Mgr Patrick Le Gal © DR

Conseil avisé pour un temps de détresse

Plus de messes publiques, plus de communion sacramentelle pour la plupart des fidèles : une aubaine songeront certains, grande misère penseront la plupart. D’autres encore y verront une occasion de mieux mesurer ce don inestimable que nous a laissé le Seigneur.

Dans cette situation d’épreuve bien des personnes – prêtres ou fidèles laïcs – ingénieuses et dévouées ont cherché des idées pour pallier cette impossibilité de se réunir autour de la table eucharistique en raison des risques de contagion : valeureuses suggestions via les moyens actuels de communication sociale ou simples gadgets d’un moment. Rien de définitivement consolatif cependant.

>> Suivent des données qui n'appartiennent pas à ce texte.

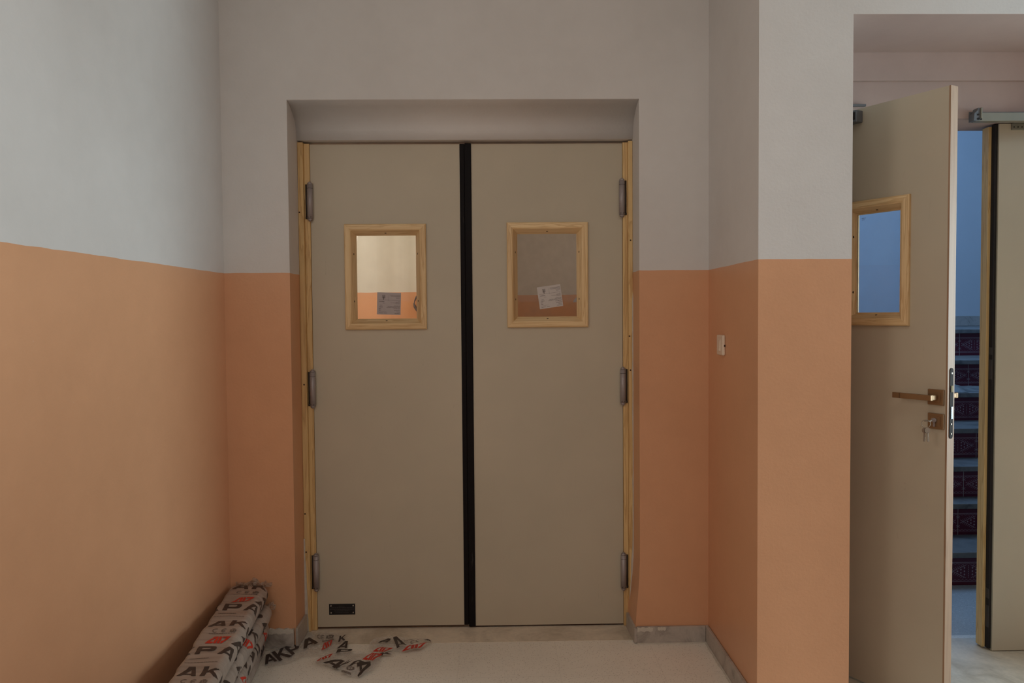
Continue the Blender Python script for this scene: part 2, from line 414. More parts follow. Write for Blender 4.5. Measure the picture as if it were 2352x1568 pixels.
# ragged plaster smears over and under the skirtings
def smear(name, pts, y0, y1, lab):
    bm = bmesh.new(); n = len(pts)
    a = [bm.verts.new((p[0], y0, p[1])) for p in pts]; b = [bm.verts.new((p[0], y1, p[1])) for p in pts]
    bm.faces.new(a); bm.faces.new(b[::-1])
    for i in range(n): bm.faces.new((a[i], a[(i+1) % n], b[(i+1) % n], b[i]))
    bmesh.ops.recalc_face_normals(bm, faces=bm.faces)
    return struct(name, bm, M['mortar'], label=lab, cat='plaster')
def ragged(x0, x1, z0, z1, amp, n=22, taper=.0, seed=1):
    r = random.Random(seed)
    n = int(n*2.5); f1, f2, p1 = r.uniform(2, 4), r.uniform(7, 11), r.uniform(0, 6)
    w = lambda u, q: .55*math.sin(f1*6.28*u + p1 + q) + .3*math.sin(f2*6.28*u + q*2) + r.uniform(-.12, .12)
    top = [(x0 + (x1-x0)*i/n, z1 + amp*w(i/n, 0)) for i in range(n+1)]
    bot = [(x0 + (x1-x0)*i/n, z0 + amp*w(i/n, 2)) for i in range(n, -1, -1)]
    return top + bot
smear('trim_1', ragged(.579, .645, .052, .0695, .004, 10, seed=3), YW - .0150, YW - .0135, 'rough plaster smear at the left end of the right skirting')
smear('trim_2', ragged(.665, .70, .056, .0695, .002, 8, seed=5), YW - .0150, YW - .0135, 'rough plaster blob on top of the right skirting')
smear('trim_3', ragged(-1.0, -.872, .066, .084, .0035, 12, seed=6), YW - .0150, YW - .0005, 'ragged white plaster line above the left skirting')
bm = bmesh.new(); r = random.Random(4)
top = [(.578 + .294*i/24, YW - .016 - r.uniform(.004, .010)) for i in range(25)]
prism(bm, [(.872, YW - .013), (.578, YW - .013)] + top, .0005, .004)
struct('trim_4', bm, M['mortar'], label='white grout line along the foot of the right skirting', cat='grout')
bm = bmesh.new(); r = random.Random(9)
left = [(.869 - r.uniform(.004, .009), 2.62 + .57*i/30) for i in range(31)]
prism(bm, [(.8705, 3.19), (.8705, 2.62)] + left, .0005, .004)
struct('trim_5', bm, M['mortar'], label='white grout line along the foot of the niche skirting', cat='grout')
bm = bmesh.new(); r = random.Random(12)
prism(bm, [(-1.12, YW - .014), (-1.12, YW - .026)] + [(-1.12 + .265*i/20, YW - .018 - r.uniform(.003, .010)) for i in range(21)] + [(-.842, 3.22), (-.826, 3.30), (-.834, 3.36), (-.852, 3.36), (-.852, YW - .013)], .0015, .0055)
struct('trim_6', bm, M['mortar'], label='white grout along the left skirting and door reveal', cat='grout')
bm = bmesh.new(); box(bm, -.864, .593, 3.238, 3.60, .0, .0016)
struct('trim_7', bm, M['threshold'], label='taupe stone sill under the double door', cat='door sill')
bm = bmesh.new(); box(bm, 1.205, 3.2, 2.70, 3.1995, .0005, .003)
struct('trim_8', bm, M['threshold'], label='taupe stone sill under the side doorway', cat='door sill')

# wooden jambs of the double door (two planes each, outer strip and inner rebate) with ragged paint line
def jamb(name, xo, xm, xi, lab):
    bm = bmesh.new()
    box(bm, min(xo, xm), max(xo, xm), 3.368, 3.45, .002, 2.152, .0015)
    box(bm, min(xm, xi), max(xm, xi), 3.386, 3.45, .002, 2.150, .0015)
    return struct(name, bm, M['jamb_wood'], label=lab, cat='door frame')
jl = jamb('trim_9', -.8635, -.840, -.8165, 'honey pine door jamb left of the double door')
jr = jamb('trim_10', .5925, .574, .5525, 'honey pine door jamb right of the double door')
for par, x, zz in ((jl, -.853, (.36, .53, 1.1, 1.85)), (jr, .583, (.18, 1.15, 1.30, 1.72))):
    bm = bmesh.new()
    for z in zz: cyl(bm, (x + random.uniform(-.006, .006), 3.3678, z), .0035, .0016, 'y', 10)
    link('nail_hole', bm, M['hole'], par)
# ragged white plaster line beside the wood
bm = bmesh.new(); r = random.Random(2)
pts = [(-.866, 0), (-.866, .42)] + [(-.862 + .012*max(0, 1-z/.42) + r.uniform(0, .003), z) for z in [.42 - i*.03 for i in range(15)]]
a = [bm.verts.new((p[0], 3.363, p[1])) for p in pts]; b = [bm.verts.new((p[0], 3.368, p[1])) for p in pts]
bm.faces.new(a); bm.faces.new(b[::-1])
for i in range(len(pts)): bm.faces.new((a[i], a[(i+1) % len(pts)], b[(i+1) % len(pts)], b[i]))
bmesh.ops.recalc_face_normals(bm, faces=bm.faces)
struct('trim_11', bm, M['mortar'], label='ragged plaster edge at the foot of the left jamb', cat='plaster')
bm = bmesh.new(); r = random.Random(8)
zz = [i*.05 for i in range(30)]
pts = [(.594, 1.5), (.594, 0)] + [((.591 - .022*max(0, 1-z/.4)) - r.uniform(.001, .0035), z) for z in zz]
a = [bm.verts.new((p[0], 3.362, p[1])) for p in pts]; b = [bm.verts.new((p[0], 3.368, p[1])) for p in pts]
bm.faces.new(a); bm.faces.new(b[::-1])
for i in range(len(pts)): bm.faces.new((a[i], a[(i+1) % len(pts)], b[(i+1) % len(pts)], b[i]))
bmesh.ops.recalc_face_normals(bm, faces=bm.faces)
struct('trim_12', bm, M['mortar'], label='ragged plaster edge beside the right jamb', cat='plaster')

# ------------------------------------------------------------------ door leaves
def panel(w0, w1, z0, z1, y0, y1, hole, bev=.0015):
    """a slab with a rectangular hole, front face towards -y"""
    bm = bmesh.new(); hx0, hx1, hz0, hz1 = hole
    box(bm, w0, hx0, y0, y1, z0, z1); box(bm, hx1, w1, y0, y1, z0, z1)
    box(bm, hx0, hx1, y0, y1, z0, hz0); box(bm, hx0, hx1, y0, y1, hz1, z1)
    bmesh.ops.remove_doubles(bm, verts=bm.verts, dist=1e-5)
    return bm
def vision_frame(parent, ox0, ox1, oz0, oz1, yf, mem=.045, inset=.030, proud=.014, deep=.024):
    """mitred bead frame: four profiled members each cut at 45 degrees, parent = leaf"""
    fr = empty('vision_frame', (0, 0, 0)); fr.parent = parent
    # profile across member: (distance from outer edge, y offset, towards glass)
    prof = [(0, 0.0), (0, -proud+.004), (.004, -proud), (mem*.46, -proud-.002), (mem*.58, -proud+.001), (mem, deep), (mem, deep+.004), (0, deep+.004)]
    cs = [(ox0, oz0), (ox1, oz0), (ox1, oz1), (ox0, oz1)]
    sg = [(1, 1), (-1, 1), (-1, -1), (1, -1)]
    for i in range(4):
        j = (i+1) % 4; bm = bmesh.new(); ra, rb = [], []
        for d, yo in prof:
            ra.append(bm.verts.new((cs[i][0] + sg[i][0]*d, yf + yo, cs[i][1] + sg[i][1]*d)))
            rb.append(bm.verts.new((cs[j][0] + sg[j][0]*d, yf + yo, cs[j][1] + sg[j][1]*d)))
        n = len(prof); bm.faces.new(ra); bm.faces.new(rb[::-1])
        for k in range(n): bm.faces.new((ra[k], ra[(k+1) % n], rb[(k+1) % n], rb[k]))
        bmesh.ops.recalc_face_normals(bm, faces=bm.faces)
        link('frame_rail' if i % 2 == 0 else 'frame_stile', bm, M['wood_x' if i % 2 == 0 else 'wood_z'], fr)
    # nail heads on the sloping inner bead
    d = mem*.80; yy = yf + deep*.38
    xm, hz = (ox0+ox1)/2, oz1-oz0
    for (x, z, ax) in [(xm, oz0+d, 'x'), (xm, oz1-d, 'x'), (ox0+d, oz0+hz*.27, 'z'), (ox1-d, oz0+hz*.27, 'z'), (ox0+d, oz0+hz*.72, 'z'), (ox1-d, oz0+hz*.72, 'z')]:
        bm = bmesh.new(); w = (.005, .002) if ax == 'x' else (.002, .005)
        bmesh.ops.create_uvsphere(bm, u_segments=10, v_segments=6, radius=1, matrix=Matrix.Translation((x, yy-.001, z)) @ Matrix.Diagonal((w[0], .004, w[1], 1)))
        link('nail_head', bm, M['hole'], fr)
    return fr
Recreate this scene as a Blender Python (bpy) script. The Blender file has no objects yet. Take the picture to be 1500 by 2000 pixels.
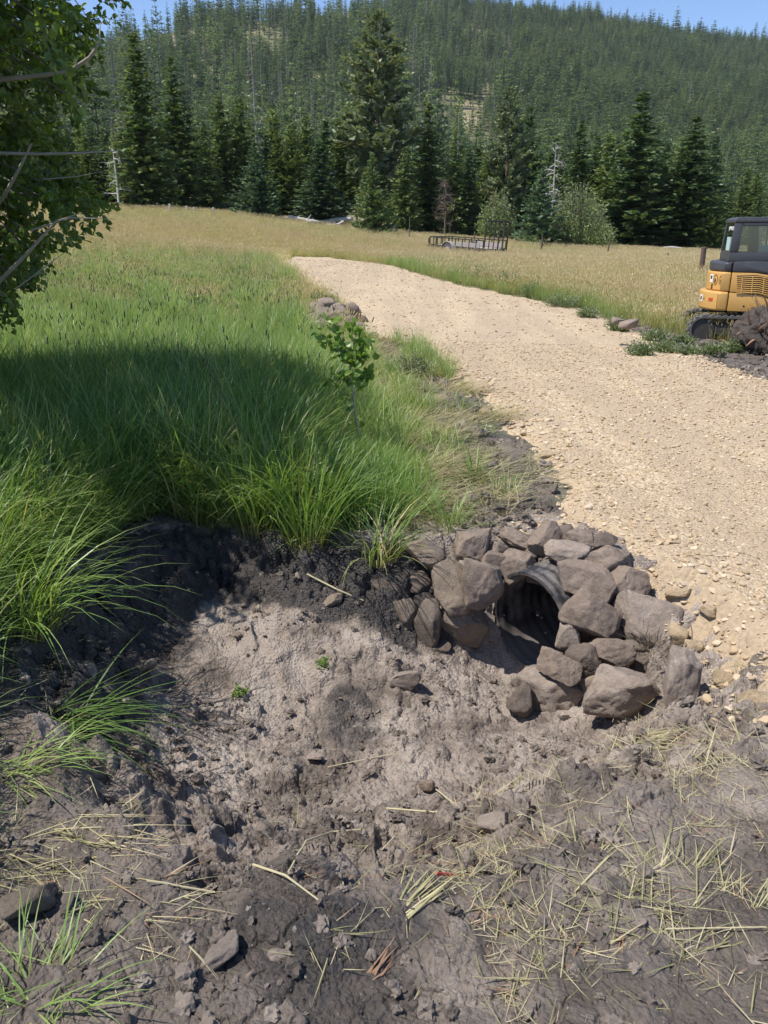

M’est alors revenue en mémoire une réflexion de Marthe Robin lue il y a bien des années dans son journal en date du 4 avril 1930 [1]. Marthe réfléchissait sur le caractère essentiel de l’oraison dans la vie du chrétien, essentiel notamment pour vivre avec fruit les sacrements et particulièrement la communion eucharistique. Elle écrivait :

Si l’on me demandait : que vaut-il mieux faire : l’oraison ou la sainte communion ? Les deux sont vivement à conseiller. Mais s’il faut porter une préférence, je crois que je répondrais l’oraison, car l’oraison est une disposition et une préparation immédiate à la sainte communion. La communion fréquente est un conseil, l’oraison est un divin précepte : « Priez, priez sans cesse », dit Jésus. Or il est difficile de bien prier et de prier sans cesse si le cœur ne se remplit pas de bonnes, de saintes pensées, fruits de la méditation… Quelqu’un a dit : on trouve des chrétiens qui communient tous les jours et qui sont en état de péché mortel. Mais on ne trouve jamais une âme qui fasse « oraison » tous les jours et qui demeure dans le péché.

C’est dit avec les mots de Marthe et la sensibilité spirituelle de son temps, mais la pensée est nette et nourrie de réminiscences évangéliques [2] ou pauliniennes [3] qui lui donnent sa force. Marthe, évidemment, ne pensait pas au contexte que nous connaissons avec la pandémie en cours qui contraint la population à se reclure strictement. Son propos est autre mais il peut nous offrir – à le bien méditer – une piste heureuse de conversion.

Pour Marthe, selon la pensée de Thérèse d’Avila qu’elle connaît et cite volontiers, « l’oraison est un intime commerce d’amitié où l’on s’entretient souvent seul à seul avec ce Dieu dont on se sait aimé » [4]. Si nous désirons entrer dans ce doux « commerce d’amitié » avec le Christ-Jésus qui trouve assurément son sommet ici-bas dans la communion eucharistique, comment négligerions-nous de faire oraison ? Bien sûr il y a misère à ne pouvoir communier sacramentellement et à être privés de la célébration de la messe avec toute la communauté réunie, cependant, l’oraison nous offre déjà quelque peu cette communion avec le Christ à travers les liens de cet « intime commerce d’amitié ».

Comprenons bien, la réflexion de Marthe ne nous conduit pas, dans la détresse présente, à une médiocre consolation ; elle nous invite à une vive conversion : ne rien négliger de ce qu’il nous est loisible de vivre aujourd’hui, pour être capable de donner sens et pleine fécondité spirituelle à ce que nous pourrons à nouveau vivre demain quand l’épidémie cessera. Aujourd’hui, demain et toujours l’oraison, intime commerce d’amitié qui est déjà comme un avant-goût de la communion au Corps et du Sang du Seigneur.

                                                                                   Mgr Patrick Le Gal
Evêque auxiliaire de Lyon


[1] Le journal de Marthe Robin est disponible en librairie et également sur internet avec index et références.
[2] Cf. Luc 18, 1 & 21, 36 : « Restez éveillés et priez sans cesse… »
[3] Sur la prière sans cesse, cf. 1Th 5,16 : « Soyez toujours dans la joie et priez sans cesse… » et sur l’eucharistie, cf. 1 Co 11, 29.
[4] Cf Thérèse d’Avila, vie par elle-même, chap. VIII. Marthe connaissait la pensée de la grande Thérèse tout comme celle de Thérèse de Lisieux qu’elle cite également dans son journal.